Monday, January 19, 2015

The Thirteenth Cow: Closing Conversations at the IMTFI Sixth Annual Conference


In closing out the public portion of the annual IMTFI conference, Scott Mainwaring reminded participants about all of the work of unpacking the global and the local and interpreting intertwined tangled histories and the challenges to adoption when there are mixtures of devices, which might even include a lockbox with satellite device attached among the ensembles of different technologies.  He also drew attention to the fact that even without smart phones, people in developing countries were doing "amazing work" managing their finances with "just a few alphabetic lines of text."  Now that smart phones with "high resolution beautiful color displays" were on the horizon, the devices were opening up possibilities for more literacy training with "engaging media forms."

Ph.D. candidate Taylor Nelms noted the range of missions and agendas addressed at the conference, including how institutional instability, turnover of officials, and how state offices play into "lines of contestations" that involve everyday practices of the government and different histories of the state in different places to different degrees of heterogeneity.  As the author of Virtualpolitik, a book about the state as both regulator and digital content-creator, I appreciated his emphasizing that the state never functions as a "singular monolithic or homogenous actor," because it has a "range of missions and agendas," as well as his praise for the "fine-grained detail about the state" in many presentations.   He also noted how risk and liquidity may be a function of "the tools we use" and that savings is not one thing, particularly as it involves material infrastructures.

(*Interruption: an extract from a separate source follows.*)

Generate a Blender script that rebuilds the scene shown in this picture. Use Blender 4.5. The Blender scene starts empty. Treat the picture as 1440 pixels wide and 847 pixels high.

As an example, he pointed to the metal box in the collection shown by Ellen Feingold, Curator of the National Numismatic Collection at the Smithsonian, which could not be opened without being torn apart by metal shears.


Caroline Schuster, a previous IMTFI grant recipient, who is now a lecturer at Australian National University) marveled at how rapidly work on mobile money had developed in a comparatively short time and how being "durable and instituted" practices as a "matured" practice.  In particular she claimed that the research questions around access had fundamentally changed, as well as issues about privacy and secrecy.  Like many closing commentators, she cited the work on "the thirteenth cow" presented on the first day on the opening panel about tradition.  To movie goers, she also recommended the Paraguayan film 7 Cajas (7 boxes) to show the complexity of financial interrelationships.  To find out more, you can watch a trailer for 7 Cajas here,

Mrinalini Tankha, an IMTFI postdoc, also reminisced about being part of the first generation of researchers.  But she asserted that -- despite the changing language of research -- the constant of considering trust continues to be "fundamental and contentious in any social organization."  According to Tankha, inequalities of power obviously exacerbate distrust.  She also warned that excessive trust among researchers in seemingly authoritative products, services, institutions, and scholarship could undermine research, and she gave a plug for the closed-door workshops on methodology to follow.

In taking the microphone, organizer Bill Maurer lauded the "six year long conversation" that had begun with a handful of people and had now grown to including 140 researchers in 43 different countries.  In praising this "long conversation," he described the ongoing and continuing revision of hypotheses and how no one was compelled to "tow one line."  As researchers try to understand the "contingent composition" at the heart of various resources, they mirror similarly a "constantly emerging network" that is a "community of inquiry" coming together "with a generosity of inquiry and spirt."

A discussion about collaboration with the financial sector was initiated by Amol Jadhav (GSMA) about working with industry and managing the "balancing act" between on the one hand merely providing opportunistic "market research" and on the other hand generating work that only "exists in paper" and is thus less valuable to the public.  When Maurer turned the question to IMTFI researchers, it was a lively set of responses.  Ana Echeverry of Inspira Lab bemoaned the fact that it was "extremely difficult when you are no one" to have "anything actionable reach those influencers."  She critiqued financial central planners who were "always in Europe" and the impossibility of reaching power brokers like Carlos Slim.  Vivian Dzokoto indicated her enthusiasm for collaboration but acknowledged barriers to uptake and hesitance toward independent perspectives.   Sosthenes Kewe, Technical Director of Financial Sector Deepening Trust, who sat with Johnson Nyella, economist from the Central Bank of Tanzania considered this conversation valuable to "build capacity."  Kewe wanted to hear more about collaborating researchers focusing the design of financial services.  He also encouraged researchers to hold more IMTFI conferences in Africa.  Such venues could have a leveling effect, as in the case of a recent conference in Ghana, which allowed participating market women to challenge the assertions of regulators.   Maurer said that UC Irvine, potential African university hosts, and other forums "defined by academic settings" demonstrate how "the university and academia can provide a neutral space" in which "identities of participants" can be "kept confidential" and "issues of competition" could be ameliorated.

I'll sign off myself as well with this entry for a while.  I've posted a very abbreviated explanation of what has drawn me to this place as a blogger for a number of years, and I hope to be posting some more new stories before this group assembles again.